Davos is a good idea: A tool to get all the heavyweights on the same page. And that, in all practicality is crucial in today’s world. But sometimes the chatter is so self absorbed, it is hard, even for a realist, not to despair. Take Jasmine Whitbread’s latest blog “Changing the Debate on Agriculture”. Now here is a good intentioned woman, CEO of a major charity, involved with development work around the world. One imagines from the title, a new agenda to reformulate the effort to realize the latent human and economic potential waiting to be unleashed.
What do we get?
We get a well presented argument that agricultural development should take more note of nutrition in rural populations and a reminder that women are at the heart of the systems of production and the key to change. But the shift to a greater focus on Nutrition has already happened and is now gospel, as is the importance of women has been for some time. Whether we want to tag the new perception “farming for health”, “cultivating better nutrition” or even “nutrition-sensitive agriculture” does not seem to be crucial to getting the job done in Africa, though I might see it important as a charity approaching its market.

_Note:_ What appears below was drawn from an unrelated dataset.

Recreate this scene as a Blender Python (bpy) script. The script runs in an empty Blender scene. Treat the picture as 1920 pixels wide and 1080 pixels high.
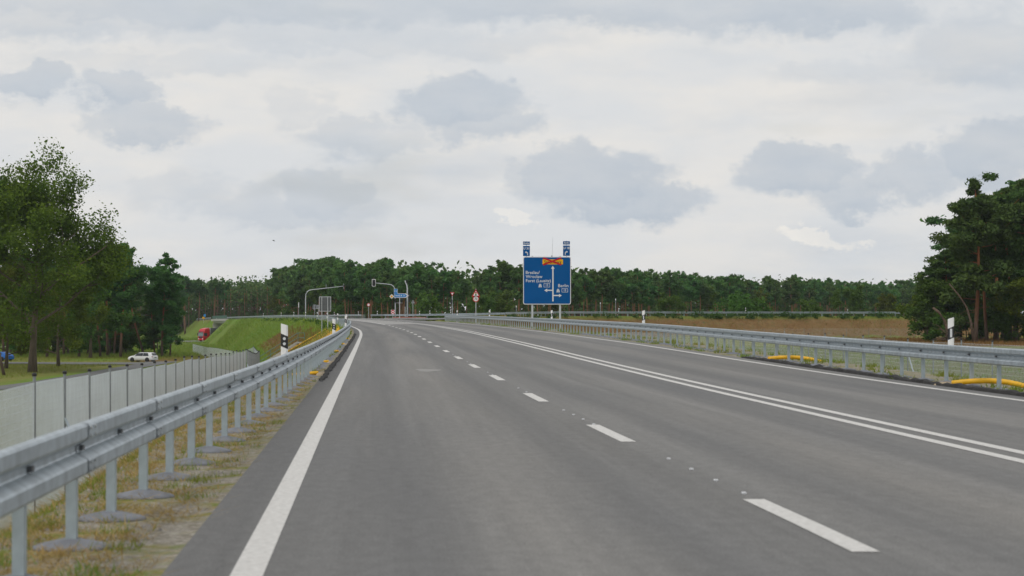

In a roundabout way though, this does lead us to a substantive question. There seems to be an assumption that solving development problems is about how the development industry grip the appropriate concepts in their minds. If they change, solutions will follow. Perhaps such supply focused  premise could be accepted if some of the problems weren’t so obvious. The truth is the varying implication of the slogans “Nutrition Sensitive Agriculture” and “Cultivating Better Nutrition” matter very little when the mechanics of delivering development to the ground are so obviously dysfunctional.
Everyone from practitioner on the ground to Master of the Universe knows this. It is too well documented to lay out the argument here. Suffice to say there is no consensus on a solution. Responses vary from junk the whole development system to coming up with an integrated plan where better feedback allows projects to be managed based on the requirements of the situation, rather than the donors assumptions.

However well intended Ms Whitbread’s remarks, a discussion about the priorities of African rural nutrition within the present set of Big World assumptions only entangles the issues in greater confusion and misconception. But the huge social and humanitarian rewards are real and potentially available. And Davos is unequivocally the right place for this dialogue to be carried out. For development to succeed this discussion has to go down to the heart of the matter and render out a new equation between donor and recipient. This is a difficult but necessary step which would require, among other things, “Changing the Debate on Agriculture” just as Ms Whitbread proposes.